Herbert Blomstedt © Gert Mothes/ CAMI
Herbert Blomstedt
© Gert Mothes/ CAMI

This was a historic afternoon in more ways than one: the programme, an odyssey through German music history, was identical to the one Blomstedt presented in a memorable debut 60 year ago. The journey, which started with Bach and Beethoven and ended with Hindemith’s Mathis der Maler, frames the artist as a towering figure of inspiration, manifesting resistance and civil courage through his work – the very ideals which Blomstedt has celebrated throughout his illustrious career.

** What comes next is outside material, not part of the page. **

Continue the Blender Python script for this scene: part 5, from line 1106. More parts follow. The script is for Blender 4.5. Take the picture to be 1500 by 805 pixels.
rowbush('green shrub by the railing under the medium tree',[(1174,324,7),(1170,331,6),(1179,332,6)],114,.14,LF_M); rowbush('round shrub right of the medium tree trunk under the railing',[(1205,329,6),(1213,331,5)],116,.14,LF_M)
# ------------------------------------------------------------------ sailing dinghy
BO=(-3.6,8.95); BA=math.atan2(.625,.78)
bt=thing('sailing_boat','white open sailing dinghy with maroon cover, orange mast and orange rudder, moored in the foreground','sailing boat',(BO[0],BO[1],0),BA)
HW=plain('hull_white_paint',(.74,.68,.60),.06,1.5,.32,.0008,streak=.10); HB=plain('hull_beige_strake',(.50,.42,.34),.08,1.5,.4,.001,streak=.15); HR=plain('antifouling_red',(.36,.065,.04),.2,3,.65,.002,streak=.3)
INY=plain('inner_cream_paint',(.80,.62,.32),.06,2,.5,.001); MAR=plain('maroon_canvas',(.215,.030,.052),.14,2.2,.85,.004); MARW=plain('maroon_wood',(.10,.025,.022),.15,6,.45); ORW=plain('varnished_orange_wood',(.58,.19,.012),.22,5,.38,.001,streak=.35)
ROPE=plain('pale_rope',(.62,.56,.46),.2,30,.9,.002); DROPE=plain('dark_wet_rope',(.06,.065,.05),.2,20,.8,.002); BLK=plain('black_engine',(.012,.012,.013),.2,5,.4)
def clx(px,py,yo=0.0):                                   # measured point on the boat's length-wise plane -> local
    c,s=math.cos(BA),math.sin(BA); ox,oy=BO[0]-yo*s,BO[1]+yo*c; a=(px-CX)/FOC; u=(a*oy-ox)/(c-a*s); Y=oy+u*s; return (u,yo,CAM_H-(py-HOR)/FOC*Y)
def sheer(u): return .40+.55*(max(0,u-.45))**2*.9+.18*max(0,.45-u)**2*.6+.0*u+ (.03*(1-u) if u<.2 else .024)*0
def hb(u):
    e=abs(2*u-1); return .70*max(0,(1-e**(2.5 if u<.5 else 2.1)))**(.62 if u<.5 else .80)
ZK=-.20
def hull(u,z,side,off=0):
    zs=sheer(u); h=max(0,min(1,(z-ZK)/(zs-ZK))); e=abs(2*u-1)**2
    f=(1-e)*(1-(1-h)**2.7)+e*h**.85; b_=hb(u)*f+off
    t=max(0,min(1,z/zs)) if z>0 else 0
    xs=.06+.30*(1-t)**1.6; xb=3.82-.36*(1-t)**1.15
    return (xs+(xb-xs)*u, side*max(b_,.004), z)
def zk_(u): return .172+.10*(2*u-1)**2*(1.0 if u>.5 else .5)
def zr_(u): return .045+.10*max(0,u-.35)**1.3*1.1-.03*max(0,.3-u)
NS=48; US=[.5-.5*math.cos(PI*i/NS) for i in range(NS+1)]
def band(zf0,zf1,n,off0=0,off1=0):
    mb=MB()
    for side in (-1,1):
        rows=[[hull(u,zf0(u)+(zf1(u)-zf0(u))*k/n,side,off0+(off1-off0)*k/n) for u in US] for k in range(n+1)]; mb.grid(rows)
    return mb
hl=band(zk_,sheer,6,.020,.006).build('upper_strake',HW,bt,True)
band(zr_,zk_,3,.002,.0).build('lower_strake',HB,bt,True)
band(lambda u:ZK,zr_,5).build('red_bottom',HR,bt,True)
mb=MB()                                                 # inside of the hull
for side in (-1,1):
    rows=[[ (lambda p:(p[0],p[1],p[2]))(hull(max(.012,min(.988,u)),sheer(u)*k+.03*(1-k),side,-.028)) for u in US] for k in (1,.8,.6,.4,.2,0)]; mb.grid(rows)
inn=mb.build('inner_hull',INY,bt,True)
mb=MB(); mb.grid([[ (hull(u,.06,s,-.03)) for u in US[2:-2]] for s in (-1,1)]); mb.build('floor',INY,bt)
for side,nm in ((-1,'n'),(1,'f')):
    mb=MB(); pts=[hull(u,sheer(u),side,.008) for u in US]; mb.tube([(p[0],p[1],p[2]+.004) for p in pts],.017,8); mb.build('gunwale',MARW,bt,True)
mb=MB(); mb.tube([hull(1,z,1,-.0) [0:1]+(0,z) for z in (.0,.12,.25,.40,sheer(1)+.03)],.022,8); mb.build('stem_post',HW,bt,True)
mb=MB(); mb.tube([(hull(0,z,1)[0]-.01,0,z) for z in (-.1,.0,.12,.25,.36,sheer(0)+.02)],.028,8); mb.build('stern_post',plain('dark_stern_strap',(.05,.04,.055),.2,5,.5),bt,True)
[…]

In the opening work, J.S. Bach’s Orchestral Suite no 2 in B minor, Blomstedt took the reduced ensemble through the elegantly moulded dances at an even, swift pace. His Bach was a dressed-down classic, virtuoso without flaunting the richness of the score. Equally discreet was the solo flautist, Andreas Alin, blending his ornate part into the tutti sections, allowing it to emerge as a more distinct solo voice only when accompanied by the smaller continuo group.

The slower movements – the Overture, the Sarabande and the Polonaise – never became heavy and pompous, suggesting regal wisdom rather than the superficial glories of court. In return, the buzzing Badinerie flew by with the lightness of a butterfly announcing the advent of Spring. With loving tenderness, Blomstedt held his hands close to his mouth to indicate the more hushed moments – the next moment, gracefully fanning them to suggest more fullbodied dynamics.

For the Beethoven Piano Concerto no 1 in C major, Blomstedt and the Royal Philharmonic Orchestra are joined by American-Swedish pianist Garrick Ohlsson. Even though this superb pianist, who towered majestically above everyone else on stage, barely managed to squeeze his knees underneath the keyboard, nothing in his flawless technique ever conveyed this to be a problem. Instead, Ohlsson appeared unfazed by the youthful brilliance of this score. For the concerto, Blomstedt took care to conceal himself behind the grand piano, allowing the soloist to dominate the stage while he as conductor immersed himself in the intricacy of the orchestral parts. He set the stage for Ohlson, with pompous timpani at the onset of the first movement, pulling back when the soloist moved through the chromatically descending scales of the development. A gasp was heard from the audience following the lengthy cadenza in the first movement, daringly weaving the opening theme through a maze of tonalities, yet never exceeding a mezzoforte.

The lyrical second movement brought out the chamber musical aspects of the piece, with a series of intimate duets between the soloist and individual woodwind instruments, one after the other. Ohlson led the orchestra into the joyfully brisk finale, subtly understating the syncopated rhythms of the second theme and bringing this lighthearted concerto to a playful close.

Following intermission, it was finally time to welcome the entire orchestra on stage for Hindemith’s Mathis der Maler Symphony. This piece also marked a jubilee, having been premièred in Berlin 70 years ago in 1934 prior to the completion of the opera with the same title. Following the controlled expressions of the first part of the concert, this work allowed a welcome unleashing of emotion, but despite the larger orchestral forces, the conductor maintained the distinctive clarity displayed by the ensemble during the first half of the concert. The magnificent chorale intoned by trumpet and woodwinds in the opening movement, the “Angelic Concerto”, became a tribute to the independent spirit of the artist, especially upon it’s return in the finale.

The hushed interplay between solo woodwinds and pizzicato strings of the second movement (“Entombment”) recollected the airy lightness of the Bach suite. In the visionary last movement, Blomstedt brought out the playfulness suggested by the brass section going at full throttle, in contrast to the prior chase of musical themes through an array of voices. After this elegant display of musical control, Blomstedt was rewarded with standing ovations from the audience and with orchestral fanfare.